I'm ready to approach life in such a way that if I lost everything, at least I would know I truly LIVED. I didn't hold back. I couldn't regret NOT trying something. I now have a very "just go for it" kind of attitude. It suits me well. I'm enjoying this freedom!

It also helps me avoid building up so much anxious and nervous energy over a long period of time. EVERY time I let my emotions build up without releasing them and confronting a problem, I end up BLOWING up at someone or something. Whew! That's a lot of "ups" that have been bringing me down. I'm ready to look UP and be lifted UP by a promising future.

Hello, World. Its me, Lindsey. Been awhile since I took you on. Get ready.

Tuesday, June 19, 2012

25 Things You Probably Don't Know About Me

1. If I was forced to eat just one thing for the rest of my life it would be avocado.

2. My recent favorite animal is a duck.

3. My celeb crush is Zac Efron.

4. I dislike playing the guitar.

5. I wish I didn't dislike playing the guitar.

6. I really need a teleportation device.

7. My dream car is the 1989 batmobile.

8. I know what it feels like to realize you have found "the one".

9. I was obsessed with Shirley Temple as a child.

10. I took ballet, tap and jazz from age 3-15 even though I realized by the age of 6 that I really just liked the shoes.

11. You know I'm reeeeeally happy and in a good place in most aspects of my life when I either look super thin and fit or when I'm a few pounds too heavy. The in between is when you should worry. Haha! Just kiddin. Kinda.

12. My first "dream" was to be a broadway star and live in New York City.

13. My longest relationship was almost 7 years.

14. I have now lived in Nashville, TN for almost 7 years.

15. I now feel old after writing #13 and #14.

16. I finished high school a semester early to be able to perform productions at The Dutch Apple Dinner Theatre and to further learn and get serious about songwriting and develop myself as a recording artist.

17. My first car was a 1996 Chevy Cavalier Z24. I cried when I traded it in for a new car. I still miss it.

18. My favorite feature is my booty.

19. My least favorite are my arms.

20. I learned what good music sounds like from my Dad.

21. I learned what unconditional love feels like from my Mom.

22. My favorite person in the whole wide world is Andrew Charles Hager.

23. My 2 main goals for 2012 are to read the bible all the way through and to present myself in such a way that when others are around me, they see that Christ is my life.

24. There are days I forget and don't think about #23.

25. No matter what life throws at me, I have always always ALWAYS been given enough and I know that I know that I KNOW I am never forgotten.

Monday, June 18, 2012

Sweet Home Pennsylvania




Gosh, I miss home. Thank God I can always go back. I miss the simplicity of life in Lancaster, PA. I miss my family. I miss MOST things about PA (except Amish horse poop on the side of the road). Needless to say, I had an AMAZING visit this past week!

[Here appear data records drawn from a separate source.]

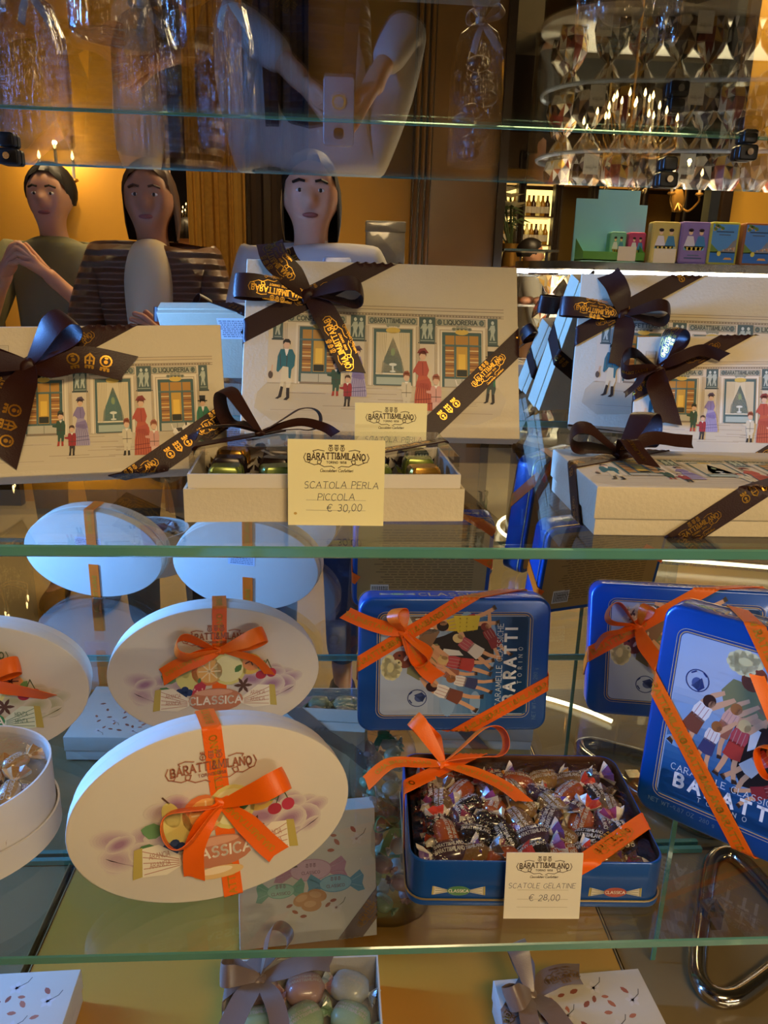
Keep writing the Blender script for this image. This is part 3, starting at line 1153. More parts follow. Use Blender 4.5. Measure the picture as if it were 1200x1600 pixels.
def fruit_oval(flavour='orange'):
    """lid picture of the oval boxes, sheet is one unit wide (full oval length)"""
    a = Art()
    wash, word = ('b79aa4', 'ARANCIA') if flavour == 'orange' else ('aeb07e', 'MENTA')
    rng = random.Random(11)
    paper = (212, 202, 184)
    deep = (150, 108, 136) if flavour == 'orange' else (168, 166, 124)
    for sx in (-1, 1):
        for k in range(22):
            x = sx * (.12 + rng.random() * .23)
            y = -.02 + rng.uniform(-.06, .09) - (abs(x) - .12) * .42
            rx, ry, ro, st = rng.uniform(.04, .085), rng.uniform(.022, .05), rng.uniform(-35, 35), rng.uniform(.45, .95)
            for q in range(6):
                g = st * (q + 1) / 6
                a.up()
                a.ell(x, y, rx * (1 - q * .13), ry * (1 - q * .13), '%02x%02x%02x' % tuple(int(p + (c - p) * g) for p, c in zip(paper, deep)), ro, n=14)
        a.up()
        a.poly([(sx * .24, -.15), (sx * .36, -.1), (sx * .38, -.085), (sx * .3, -.13), (sx * .26, -.165)], 'b9a0a4' if flavour == 'orange' else 'b4b28a')
    a.up()
    # fruit
    a.poly(leafpts(-.2, -.08, -.09, .07, 20), '4f7a4c')
    a.poly(leafpts(-.18, -.03, -.08, .06, -20), '6a9460')
    a.up()
    a.ell(-.135, -.02, .052, .065, 'd8cf78', 12)
    a.ell(-.15, .03, .03, .05, 'd8cf78', 18)
    a.line([(-.155, .075), (-.175, .1)], .006, '5b4030')
    a.ell(-.04, .01, .075, .075, 'd87a3c')
    a.ell(.06, .02, .085, .085, 'd9cf7c')
    a.ell(.16, .04, .06, .055, 'd9b04c')
    a.up()
    a.ell(-.03, .01, .06, .06, 'e7b060')
    a.ell(.06, .02, .07, .07, 'e4dda0')
    a.ell(.17, .045, .045, .04, 'd98a50')
    a.up()
    for k in range(8):
        t = radians(k * 45)
        a.line([(-.03, .01), (-.03 + .05 * cos(t), .01 + .05 * sin(t))], .006, 'f0d7a4')
    for k in range(5):
        t = radians(k * 72)
        a.line([(.165, .055), (.165 + .03 * cos(t), .055 + .022 * sin(t))], .007, '5a3326')
    a.poly(leafpts(.09, .0, .05, .03, 50), '4f7a3c')
    for x, y in ((-.17, -.09), (-.145, -.08), (-.125, -.095), (-.15, -.105), (-.175, -.11)):
        a.ell(x, y, .018, .018, '283c66', n=10)
    a.up()
    a.poly([(-.12, -.13), (-.1, -.06), (-.07, -.04), (-.045, -.06), (-.06, -.11), (-.1, -.14)], 'b83a4a')
    a.up()
    for k in range(6):
        a.ell(-.1 + .012 * k, -.08 - .01 * (k % 3), .004, .006, 'e8b0a0', n=6)
    a.poly(leafpts(-.08, -.05, .03, .016, 80), '4f7a4c')
    a.line([(.22, -.005), (.245, .06), (.27, .0)], .004, '4c5a30')
    a.poly(leafpts(.235, .055, -.055, .03, 50), '6f9a5a')
    a.up()
    a.ell(.215, -.02, .026, .022, 'a8283c')
    a.ell(.265, -.01, .024, .024, 'b83048')
    for k in range(6):
        t = radians(k * 60)
        a.poly(leafpts(.13, -.07, .045, .016, k * 60), '5a3a2c')
    # the wrapped sweet
    body = 'bf7a58' if flavour == 'orange' else '3f8a55'
    a.up()
    for sx in (-1, 1):
        a.poly([(sx * .125, -.13), (sx * .2, -.07), (sx * .27, -.075), (sx * .28, -.18), (sx * .18, -.19), (sx * .125, -.165)], 'e6dcc4' if flavour == 'orange' else 'd3dcc4')
        a.up()
        a.poly([(sx * .255, -.07), (sx * .283, -.075), (sx * .295, -.185), (sx * .262, -.18)], 'b9a552')
        ln = 'b8836a' if flavour == 'orange' else '5a7a60'
        for k in range(5):
            a.line([(sx * .135, -.14 - .006 * k), (sx * .255, -.085 - .022 * k)], .003, ln)
        for yy, sc in ((-.12, 1), (-.155, .9)):
            ps, w = lettering(word, .02, weight=.14, gap=.2)
            for q in ps:
                a.poly([(sx * .2 + x * .62, yy + y) for x, y in q], ln)
    a.up()
    a.ell(0, -.14, .13, .062, body)
    a.up()
    a.ell(-.01, -.1, .09, .016, 'd8a080' if flavour == 'orange' else '7fb38a')
    a.text('CLASSICA', 0, -.16, .038, 'f2e8d6', weight=.2, gap=.26)
    a.ell(.0, -.222, .09, .024, 'e0b878' if flavour == 'orange' else '6a9a5c')
    a.up()
    a.ell(-.01, -.214, .06, .014, 'efd8b0' if flavour == 'orange' else '8ab87c')
    # maker's lettering
    lg = logo('a8664a' if flavour == 'orange' else '6a7a58', tagline=False)
    lg.xf(lambda x, y: (x * .3, y * .3 + .175))
    a.join(lg)
    return a


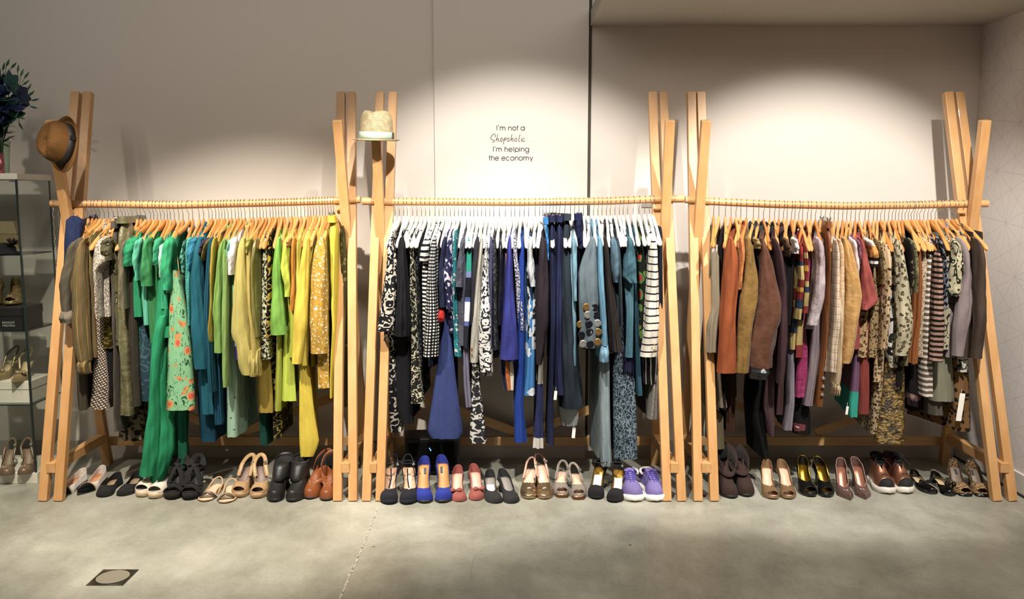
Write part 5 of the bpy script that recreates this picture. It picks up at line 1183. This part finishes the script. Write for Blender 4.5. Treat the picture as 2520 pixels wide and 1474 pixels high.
# ---- sneakers
def sneaker(nm, lab, px, st, side):
    L = st['L']; W = st['W']; toe, yaw, htop = shoe_place(*px, L); d = Vector((-sin(yaw), -cos(yaw), 0)); heel = toe - d * L
    root = thing(nm, heel, lab, 'sneaker', 'shoes lined up under the racks', -yaw)
    la = Last(L, W, .03, .024, 'round', side)
    hi = st.get('hi', 0); ct = .07 + hi
    shoe_upper(la, .62, ct, .062 + hi * .9, .072, .040, 0, (.84, 2, -1) if st.get('cap') else None, 8).build('upper', st['up'], root, solid=.003, weld=2e-4, sub=1)
    rings = []
    for s in STN:
        w = max(.0008, la.w(s)) * 1.08 + .005 * min(1, la.w(s) / .014); y = la.y(s) + (.005 if s == 0 else 0) - (.006 if s == 1 else 0); c = la.cx(s); zt = .032 + .008 * sm((s - .85) / .15); z0 = .0005 + .010 * max(0, (s - .82) / .18) ** 2
        rings.append([(c - w, y, zt), (c + w, y, zt), (c + w * 1.02, y, .016), (c + w * .95, y, z0), (c - w * .95, y, z0), (c - w * 1.02, y, .016)])
    MB().loft(rings).build('sole', st['sole'], root)
    # tongue
    tz = lambda s: la.zb(s) + interp([(.3, .085 + hi), (.45, .078 + hi * .5), (.6, .070), (.75, .058)], s)[0]
    MB().loft([[(la.cx(s) + w_ * q, la.y(s) + (.01 if s < .3 else 0), tz(s) - .006 * q * q) for q in (-1, -.5, 0, .5, 1)] for s, w_ in ((.26, .024), (.36, .023), (.48, .021), (.6, .019), (.7, .017))], False, False, False).build('tongue', st['tongue'], root, solid=.005)
    m = MB(); r = random.Random(side + 5)
    for k in range(6):
        s = lerp(.38, .70, k / 5); w = lerp(.026, .02, k / 5); z = tz(s)
        for q in (-1, 1):
            m.tube([(la.cx(s) - q * w, la.y(s), z - .010), (la.cx(s) - q * w * .5, la.y(s) - .006, z + .003), (la.cx(s) + q * w * .5, la.y(s) - .014, z + .003), (la.cx(s) + q * w, la.y(s) - .022, z - .012)], .0022, 6)
    p = Vector((la.cx(.36), la.y(.36), tz(.36) + .004))
    for q in (-1, 1):
        m.tube([p, p + Vector((q * .018, -.006, .012)), p + Vector((q * .034, -.012, .0)), p + Vector((q * .02, -.014, .0)), p], .002, 6)
        m.tube([p, p + Vector((q * .016, -.03, .0)), p + Vector((q * .034, -.05, -.018)), p + Vector((q * .044, -.06, -.036))], .002, 6)
    m.build('laces', st['lace'], root)
    if st.get('cap'): shoe_upper(la, .62, ct, .062 + hi * .9, .072, .040, 0, None, 8, (.84, 2)).build('toe_cap', st['cap'], root, solid=.0034, weld=2e-4)
    # padded collar
    pts = [(la.w(.14) * .98 * cos(a), -.055 + .05 * sin(a), la.zb(.1) + ct - .006 + .006 * sin(a)) for a in [lerp(-.4, PI + .4, k / 16) for k in range(17)]]
    MB().tube(pts, .0065, 8).build('collar', st['lining'], root)
    return root
lil = dict(L=.255, W=.05, up=cloth('dots:#8678b8,#9d90cc;260;o'), sole=simple('white_rubber', '#e2ddd6', .5), tongue=simple('lilac_mesh', '#9a8cc8', .8), lace=simple('purple_lace', '#4c3f96', .7), lining=simple('pale_lining', '#cfc4c8', .9))
sneaker('sneaker', 'left shoe of the lilac running shoes with purple laces', (1563, 1238, 1549, 1154), lil, -1)
sneaker('sneaker', 'right shoe of the lilac running shoes with purple laces', (1618, 1238, 1587, 1155), lil, 1)
rose = simple('rose_gold_metallic', '#b87f66', .3, .8)
hit = dict(L=.24, W=.043, hi=.055, up=rose, sole=simple('white_foxing', '#d6d0c6', .5), tongue=simple('black_canvas', '#17161a', .8), lace=simple('black_lace', '#121214', .7), lining=simple('black_canvas', '#17161a', .8), cap=simple('black_canvas', '#17161a', .8))
sneaker('high_top_sneaker', 'left shoe of the rose gold high top sneakers with black laces', (2190, 1219, 2150, 1136), hit, -1)
sneaker('high_top_sneaker', 'right shoe of the rose gold high top sneakers, its shaft flopped', (2236, 1218, 2180, 1146), hit, 1)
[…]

Visiting my cousins Brady and Brandon in Bel Air, MD first 

AND... My lovely Aunt Cindy!

Aunt C, me and David in Bel Air, MD

Its a bird! ... Its a plane! ... Oh, wait... Its just David climbing trees.

Night out with our friends Holly and Derrick. What a great couple =)


Holly and I have been friends since we were 13!


Spring House Beer at Taproom in downtown Lancaster at The Hager Arcade Mall

David. The cow whisperer. (at Pine View Dairy in Conestoga)

You. Can. NOT. Beat. Capt Gus. 


My cousin Katie's first time at Capt Gus and she's lived there ALL HER LIFE!!! I was shocked. 


Monday, June 11, 2012

For the Record (no pun intended)

As a little girl, I went over the details of tomorrow over and over and over in my head.

--- Wow. What will it be like when I actually release a REAL album?!

Unfortunately, its not playing out exactly the way I had hoped it would. Life has a funny way of changing course and it can be difficult when you have no clue why. I know, eventually, the Lord will show me just why He decided for His plan for me to take a turn, but it doesn't make for a smooth ride right now.

I debated writing this blog. I thought tomorrow could just come and pass, but I've received so many messages asking questions about my record release and/or messages expressing intense excitement for me and praying for many blessings. I am so thankful for the incredible amount of support I've had over the years. You guys have lived through this journey with me and I think you deserve to know as much as I can possibly say right now.

I'm sure you can guess... My record is not being released tomorrow. I wish I could fill you in with more information but at this time, I can't. No future date has been set.

I'm sorry for the bad news. I greatly appreciate your understanding in advance... Please pause asking any further questions for the time being. I truly do not have the answers and am trying to figure things out myself. With that said, I will admit that most decisions as of late have been made by me. I need to make the changes I feel I'm led to make in order to live the life I was intended to.